Istanbul flights resume

UPDATED: Istanbul’s Ataturk Airport began operating flights on the morning of June 29 following a terrorist shooting and suicide-bombings which left 41 people dead and 239 injured.
Flights had been suspended in the aftermath of the attack that took place on the evening of June 28.
Three attackers began shooting inside and outside the terminal late on Tuesday and blew themselves up after police fired at them, officials say.
Turkish Airlines, on its Twitter account, advised passengers on Wednesday morning: "Due to the busy schedules, passengers are kindly asked to arrive at Sabiha Gökçen and Atatürk airports earlier than planned."
It added: "Check in procedures have resumed at Ataturk Airport for domestic and international flights."
Ataturk airport, which handled an estimated 800,000 tonnes in 2015, is the home hub of Turkish Cargo, which operates a fleet of three Airbus A310-300 and eight A330-200 freighters.
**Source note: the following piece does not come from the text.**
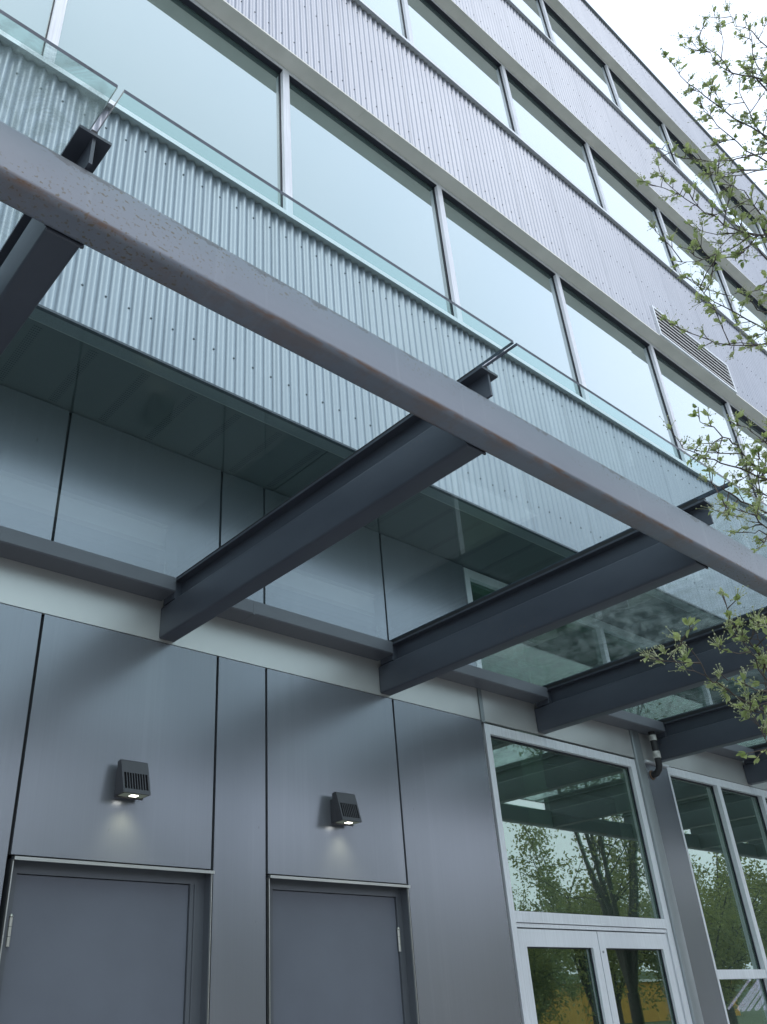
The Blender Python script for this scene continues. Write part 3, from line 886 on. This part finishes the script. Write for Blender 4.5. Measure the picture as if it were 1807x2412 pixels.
for sd, h, w in ((3, 7.6, 2.7), (8, 6.8, 3.0)):
    tr, lm = park_tree(sd, h, w)
    t = empty('park_tree', (0, 0, 0), 'leafy park tree across the plaza, seen only as a reflection in the shop glass', 'tree', 'park trees across the plaza')
    a = tr.build('trunk', M_bark, t, origin=(0, 0, 0)); b = lm.build('leaves', M_leaf2, t, fix=False, origin=(0, 0, 0))
    protos.append((t, a, b))
random.seed(5)
spots = [(-4, -10), (2.5, -9.5), (7.5, -10.5), (12.3, -9.6), (17, -10.8), (21.5, -9.4), (26, -10.5), (30.5, -9.3), (35, -10.8), (39.5, -9.6), (44, -10.4), (14, -25), (23, -24.5), (31, -25.5), (40, -24.5), (49, -25), (58, -24)]
for i, (x, y) in enumerate(spots):
    t, a, b = protos[i % 2]
    if i >= 2:
        t2 = t.copy(); col.objects.link(t2)
        for ch in (a, b):
            c = ch.copy(); col.objects.link(c); c.parent = t2
        t = t2
    t.location = (x, y, 0); t.rotation_euler = (0, 0, random.uniform(0, 6))
    s = random.uniform(.85, 1.15) * (1.3 if x > 31 else .88); t.scale = (s, s, s * random.uniform(.9, 1.1))

# ================================================================== SURROUNDINGS
def ground(name, x0, x1, y0, y1, z, mat):
    m = MB(); m.quad((x0, y0, z), (x1, y0, z), (x1, y1, z), (x0, y1, z))
    o = m.build(name, mat, None, smooth=False, fix=False); o['kind'] = 'structure'; return o
M_asph = mat_plain('asphalt', (.055, .056, .06), .85, 0., .25, 3)
M_conc = mat_plain('concrete_paving', (.33, .325, .31), .8, 0., .15, 2)
M_grass = mat_plain('grass', (.06, .085, .03), .9, 0., .3, 1)
ground('ground', -400, 500, -500, 300, -.16, M_grass)
ground('road', -300, 400, -21, -12.2, -.12, M_asph)
m = MB().box(-60, 120, -12.2, D + .03, -.2, 0.); o = m.build('pavement', M_conc); o['kind'] = 'structure'  # unseen paving, widened to bounce light up to the head returns
m = MB().box(-60, 120, -23.4, -21, -.2, 0.); o = m.build('far_pavement', M_conc); o['kind'] = 'structure'
# low yellow shop far across the park
yb = empty('yellow_shop', (52, -62, -.16), 'low yellow ochre shop building beyond the park, reflected in the door glass', 'building')
M_yel = mat_plain('ochre_render', (.62, .34, .06), .8, 0., .1, 1)
MB().box(20, 130, -66, -60, -.16, 4.1).build('wall', M_yel, yb)
MB().box(19.5, 130.5, -66.5, -59.5, 4.1, 4.4).build('roof', M_ret, yb)
MB().box(60, 64, -60, -59.9, -.1, 2.4).build('door', M_sill, yb)
# wooded rise on the horizon
m = MB(); random.seed(2)
n = 90; v = []
for j, (y, hh) in enumerate(((-130, 0), (-150, 5), (-190, 9), (-260, 4))):
    for i in range(n + 1):
        x = -260 + i * 8
        m.v.append((x, y + random.uniform(-4, 4), -.2 + hh * (1 + .35 * math.sin(i * .21) + random.uniform(-.2, .2))))
for j in range(3):
    for i in range(n):
        a = j * (n + 1) + i
        m.f.append((a, a + 1, a + n + 2, a + n + 1)); m.m.append(0)
o = m.build('hills', M_grass, None, fix=False); o['kind'] = 'structure'

# ================================================================== LIGHT, SKY, CAMERA
wd = bpy.data.worlds.new('World'); scene.world = wd; wd.use_nodes = True
nt = wd.node_tree; nt.nodes.clear()
SUN_EL, SUN_AZ = R_(52), R_(200)         # azimuth measured clockwise from +Y
sky = nt.nodes.new('ShaderNodeTexSky'); sky.sky_type = 'NISHITA'; sky.sun_disc = False
sky.sun_elevation = SUN_EL; sky.sun_rotation = SUN_AZ; sky.dust_density = 4.; sky.air_density = 1.
tc = nt.nodes.new('ShaderNodeTexCoord')
nz = nt.nodes.new('ShaderNodeTexNoise'); nz.inputs['Scale'].default_value = 1.7; nz.inputs['Detail'].default_value = 5.
nt.links.new(tc.outputs['Generated'], nz.inputs['Vector'])
rp = nt.nodes.new('ShaderNodeValToRGB')
rp.color_ramp.elements[0].position = .3; rp.color_ramp.elements[0].color = CLOUD_LO
rp.color_ramp.elements[1].position = .7; rp.color_ramp.elements[1].color = CLOUD_HI
nt.links.new(nz.outputs['Fac'], rp.inputs[0])
gain = nt.nodes.new('ShaderNodeMix'); gain.data_type = 'RGBA'; gain.blend_type = 'MULTIPLY'; gain.inputs[0].default_value = 1.
nt.links.new(rp.outputs[0], gain.inputs[6]); gain.inputs[7].default_value = (CLOUD_GAIN, CLOUD_GAIN, CLOUD_GAIN, 1)
mx = nt.nodes.new('ShaderNodeMix'); mx.data_type = 'RGBA'; mx.inputs[0].default_value = .82     # overcast layer over the clear sky
nt.links.new(sky.outputs[0], mx.inputs[6]); nt.links.new(gain.outputs[2], mx.inputs[7])
bg = nt.nodes.new('ShaderNodeBackground'); bg.inputs['Strength'].default_value = .10
out = nt.nodes.new('ShaderNodeOutputWorld')
nt.links.new(mx.outputs[2], bg.inputs['Color']); nt.links.new(bg.outputs[0], out.inputs['Surface'])
sl = bpy.data.lights.new('sun', 'SUN'); sl.energy = SUN_E; sl.angle = R_(25); sl.color = (1., .96, .90)
so = bpy.data.objects.new('sun', sl); col.objects.link(so)
sd = Vector((math.sin(SUN_AZ) * math.cos(SUN_EL), math.cos(SUN_AZ) * math.cos(SUN_EL), math.sin(SUN_EL)))
so.rotation_euler = sd.to_track_quat('Z', 'Y').to_euler(); so.location = sd * 40

cam = bpy.data.cameras.new('camera'); co = bpy.data.objects.new('camera', cam); col.objects.link(co)
co.matrix_world = Matrix(((0.766337, -0.298546, -0.568857, 0.0),
    (-0.641074, -0.413061, -0.646842, 0.0),
    (-0.041860, 0.860379, -0.507933, 1.6),
    (0, 0, 0, 1)))
cam.sensor_fit = 'VERTICAL'; cam.sensor_height = 36.0; cam.sensor_width = 36.0
cam.lens = 29.9339
cam.shift_x = 0.050824; cam.shift_y = 0.005614
cam.clip_start = .05; cam.clip_end = 2000
scene.camera = co
scene.render.engine = 'CYCLES'
scene.cycles.max_bounces = 10; scene.cycles.transparent_max_bounces = 24; scene.cycles.glossy_bounces = 6
scene.cycles.sample_clamp_indirect = 6.
scene.render.resolution_x = 767; scene.render.resolution_y = 1024
vs = scene.view_settings
vs.view_transform = 'Standard'; vs.look = 'None'; vs.gamma = 1.; vs.exposure = EXPO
On Wednesday morning, Lufthansa Cargo said a freighter flight had been re-routed but operations are now back up and running.
"Following last night’s terrorist attack at Istanbul’s Ataturk international Airport, Lufthansa reached out to make sure the Group’s passengers, crews and employees in Istanbul were safe and sound. According to the information received thus far all are out of harm’s way," a spokesman said.
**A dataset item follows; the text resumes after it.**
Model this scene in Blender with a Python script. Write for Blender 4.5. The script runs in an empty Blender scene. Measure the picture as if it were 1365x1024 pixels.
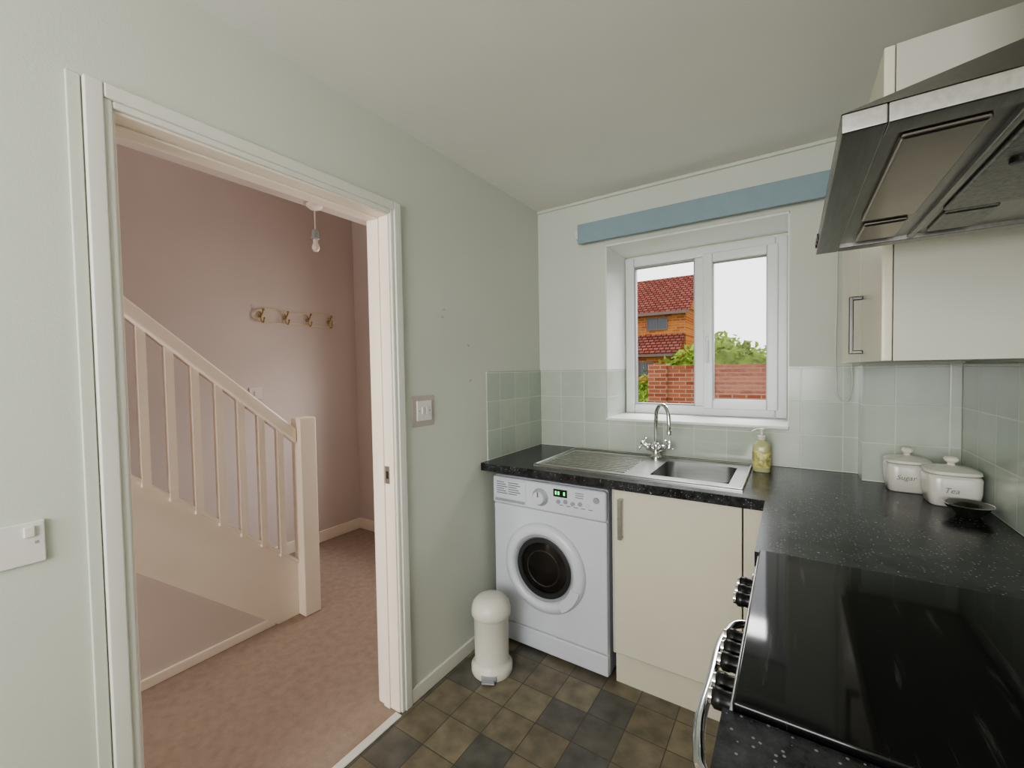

"Following the temporary closure of the Ataturk Airport, Lufthansa’s Tuesday evening passenger flight from Frankfurt to Istanbul was cancelled, as well as the return flight from Istanbul scheduled for early Wednesday morning. Lufthansa Cargo had to re-route one freighter flight.
"Since early Wednesday morning, operations in Istanbul are up and running again. Lufthansa plans to operate all scheduled flights between Frankfurt and Istanbul today."
IAG Cargo said it had cancelled two flights – the BA675 from Istanbul to London Heathrow and the return BA677.
A spokesperson said: "Safety and security is always our top priority. We are keeping the situation regarding other scheduled flights to/from Istanbul under regular review and are awaiting more information from the authorities in Turkey. We will be in touch with any affected customers directly."
IATA chief executive and director general Tony Tyler expressed outrage at the attack.
"Once again, innocent travelers have been attacked in a cowardly and murderous act. Our thoughts are with the victims, and their families and friends," he said.
"The safety and security of passengers are our top priorities. This tragedy in Istanbul and the one in Brussels earlier this year show that there is a growing challenge for governments to keep people safe in the ‘landside’ parts of the airport.
"Moving people ‘airside’ more quickly can help to mitigate risk. The industry has a number of initiatives in place to achieve that aim and we are working with governments and airports to implement them."
Airports Council International (ACI) Europe also called for tighter security following the Istanbul attack.
Olivier Jankovec, director general ACI Europe, said: “Security is paramount and we the airport industry remain firmly committed to continuously improving the quality and efficiency of security measures. Airports are already among the most regulated spaces in this regard.
"What happened yesterday in Istanbul shows us that the real challenge now is to stop terrorists before they ever reach an airport or any other public space – I cannot reiterate enough, better intelligence and more effective information exchange and cooperation between the competent public authorities needs to become the highest priority.”